Monday, February 02, 2009 6:51 PM


Late last week I had the opportunity to catch up with one of my favorite -- and most influential -- professors from Trenton State College (which is now named The College of New Jersey, but will forever be known to me as TSC). Her name is Kim Pearson (follow her on Twitter here).

As an undergrad, I took Kim's classes every chance I had. And, while I'm sure her classes were built on some level of formal curriculum, I never noticed it. How many professors turn their Professional Writing classes into full-scale PR agencies that help local non-profits? Yup, that's what I thought.

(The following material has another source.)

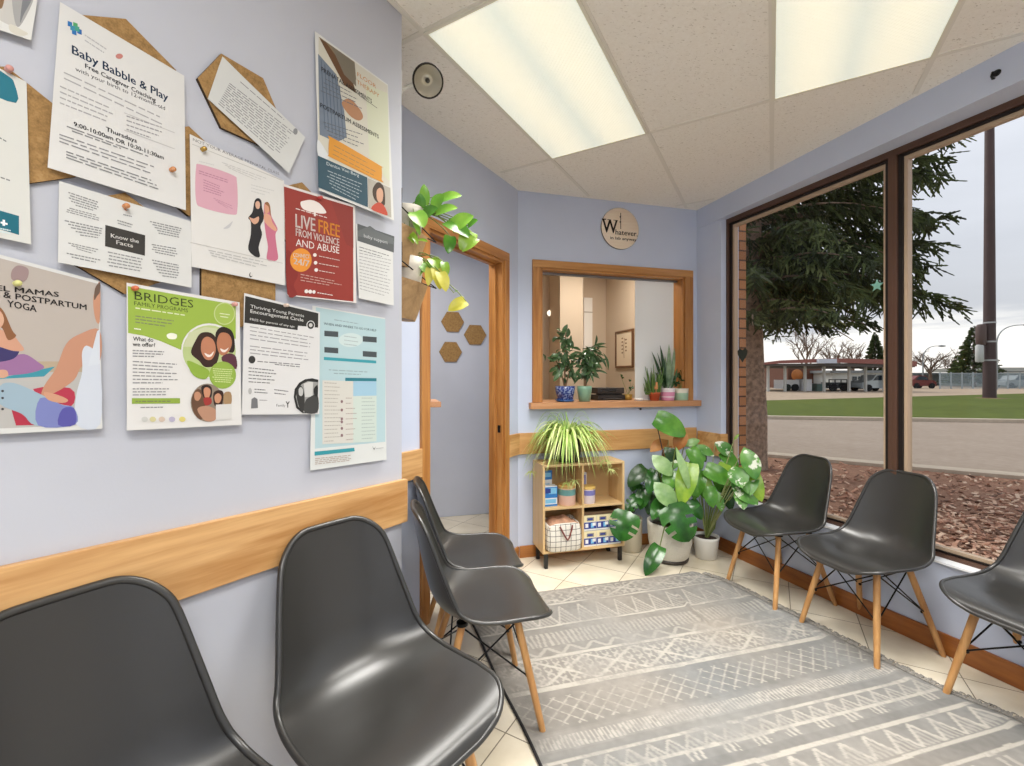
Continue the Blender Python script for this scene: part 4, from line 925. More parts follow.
p.ell(g_(430, 606), 16.6, 19, '8e8070'); p.blob([g_(352, 590), g_(380, 540), g_(410, 560), g_(420, 640), g_(400, 690), g_(366, 660)], '6a4c3a', 4); p.blob([g_(400, 530), g_(430, 518), g_(452, 534), g_(448, 580), g_(414, 582)], '2d2220', 4); p.blob([g_(412, 540), g_(430, 530), g_(446, 546), g_(438, 580), g_(418, 580)], 'c98f70', 4); p.blob([g_(412, 584), g_(446, 582), g_(450, 610), g_(420, 620)], 'a13a36', 3); p.blob([g_(460, 560), g_(490, 544), g_(510, 560), g_(500, 620), g_(466, 620)], '3b2620', 4); p.blob([g_(466, 572), g_(486, 560), g_(500, 578), g_(490, 606), g_(470, 604)], 'cc9474', 4); p.blob([g_(380, 640), g_(420, 622), g_(470, 640), g_(470, 690), g_(420, 696)], 'b98d74', 4); p.blob([g_(512, 560), g_(546, 556), g_(548, 612), g_(514, 616)], 'a98a66', 3); p.blob([g_(366, 560), g_(384, 552), g_(400, 570), g_(386, 596), g_(368, 590)], 'c08d70', 3)
p.poly([g_(472, 616), g_(550, 612), g_(550, 688), g_(472, 692)], 'd9d8d5')
for x, c in ((120, 'cfd0cc'), (160, 'd6cf9d'), (205, 'd3c0b0'), (255, 'b9b4cc'), (306, 'dccf7a')): p.ell(g_(x, 688), 3.2, 2.6, c)
p.done()
# 12 light blue chart sheet (hangs behind the circle flyer)
g_ = zf(235, 285, 4.032)
p = Paper('blue_chart_sheet', [g_(318, 82), g_(610, 132), g_(612, 704), g_(304, 748)], .005, .006, 'long pale blue chart sheet with teal bars, lowest of the pinned papers', 'dfe2e0', 'notice')
p.poly([g_(326, 90), g_(606, 138), g_(606, 632), g_(322, 660)], 'b9d4da'); p.text('WHEN AND WHERE TO GO FOR HELP', g_(358, 160), g_(570, 188), 2.4, '4b5a62', True); p.lines(g_(400, 140), g_(520, 160), g_(400, 142), 1, '7b9099')
for (x, y) in ((388, 196), (543, 218), (388, 262), (543, 278)): p.poly([g_(x-28, y-12), g_(x+28, y-8), g_(x+28, y+14), g_(x-28, y+10)], '4c5357')
p.ell(g_(466, 222), 12, 7, 'cfe0e0'); p.lines(g_(440, 206), g_(496, 214), g_(440, 238), 3, '90a3aa'); p.poly([g_(358, 290), g_(569, 305), g_(569, 316), g_(358, 302)], '3fa0ad'); p.lines(g_(378, 342), g_(556, 352), g_(398, 356), 2, '7f959c', d=g_(530, 362))
p.poly([g_(352, 384), g_(476, 388), g_(476, 636), g_(352, 642)], 'd9d7cf'); p.poly([g_(476, 388), g_(570, 386), g_(570, 446), g_(476, 448)], 'a5cbe0'); p.poly([g_(476, 448), g_(570, 446), g_(570, 630), g_(476, 636)], 'cfdcd4'); p.poly([g_(444, 374), g_(570, 376), g_(570, 388), g_(444, 387)], '2f7f8e')
p.lines(g_(360, 394), g_(436, 398), g_(360, 630), 16, 'a39c92', d=g_(436, 626), ragged=.4); p.lines(g_(510, 456), g_(566, 456), g_(510, 620), 12, '93a7a6', d=g_(566, 616)); p.lines(g_(446, 456), g_(492, 456), g_(446, 624), 9, 'b0a29a', d=g_(492, 620), ragged=.6)
for y in (470, 504, 540, 552, 578, 606): p.ell(g_(430, y), 1.2, 1.5, '8a6d70')
p.poly([g_(320, 672), g_(480, 656), g_(482, 670), g_(320, 688)], '3b9aa6'); p.lines(g_(322, 700), g_(470, 686), g_(322, 722), 4, 'b7a79c', d=g_(470, 706)); p.poly([g_(552, 648), g_(560, 666), g_(566, 652), g_(560, 660)], '55585c'); p.lines(g_(566, 660), g_(598, 656), g_(566, 662), 1, '9a9da0'); p.done()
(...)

That's one of the reasons I was excited when she reached out to me on Facebook to talk about a project she's been working on. Funded by a $600,000 grant from the National Science Foundation's Broadening Participation in Computing Program, Kim and her colleagues are developing a pilot program intended to increase the participation of members of underrepresented groups in the computing sciences by exposing middle school-aged students to interactive journalism. The program is called the Interactive Journalism Institute for Middle Schoolers, a partnership between faculty and students of TCNJ and Fisher Middle School in Ewing, NJ.

One of the program's first projects is called F.I.S.H. -- Fisher's Interactive Stories Here. The stories on F.I.S.H. are conceived, reported and produced by middle school students. Not college students getting ready to enter the workforce. Middle school students.

This is an important program (so much so, that I recorded a video for Kim that she put on the site). Let me repeat: This is an important program. The lines between computing and writing (to really boil the disciplines down to their basics) are no longer blurring...they've blurred. Reporters at institutions such as The New York Times are now adding cameras and microphones to their standard-issue pens and pads. Software developers are now as cognizant of how their tech will be used as they are of the ones and zeros that make the products work. Teaching children early -- before they hit high school and college, where it is too late in the learning process -- is critical.

We hear often about the need for America to re-focus on teaching science and math. The Interactive Journalism Institute for Middle Schoolers does just that...and more.